Holding stock versus selling has investment risk, and optimizing for investment risk is many times more important than tax optimization. Hedging your stock for a period of time to achieve long-term status may also make sense in some situations (for more information see Hedge Your Stock).

Key Benefits

  • Reduced tax rate. You may be able to reduce the applicable tax rate on your capital gains by as much as 17 percentage points by holding for at least one year vs selling prior.

Key Considerations/Flags

  • Investment risk. Maintaining an investment holding you may otherwise desire to sell (including a highly concentrated stock position) exposes you to investment risk/potential declines in the value of the stock.

  • Hedging strategies may help you manage investment risk. For more information see Hedge Your Stock.

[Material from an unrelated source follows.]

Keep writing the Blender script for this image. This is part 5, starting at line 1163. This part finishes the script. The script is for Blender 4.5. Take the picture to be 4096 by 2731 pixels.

Strategy: When to Consider This and When to Avoid It

🟢 When to Consider This Strategy:

  • If you have stock that has significantly increased in value, but you've held/owned the holding for less than 1 year

  • If you are OK with the investment risk of holding longer and have flexibility on when you need liquidity from the shares

🔴 When to Not Use This Strategy:

  • If you are concerned about, or uncomfortable with the possibility of, the stock price declining in value

  • If you need cash/liquidity from the sale of the stock

🟡 Consider on a Case by Case Basis:

  • If you have a highly concentrated stock position. The risk of continuing to hold a concentrated position may outweigh tax benefits of waiting.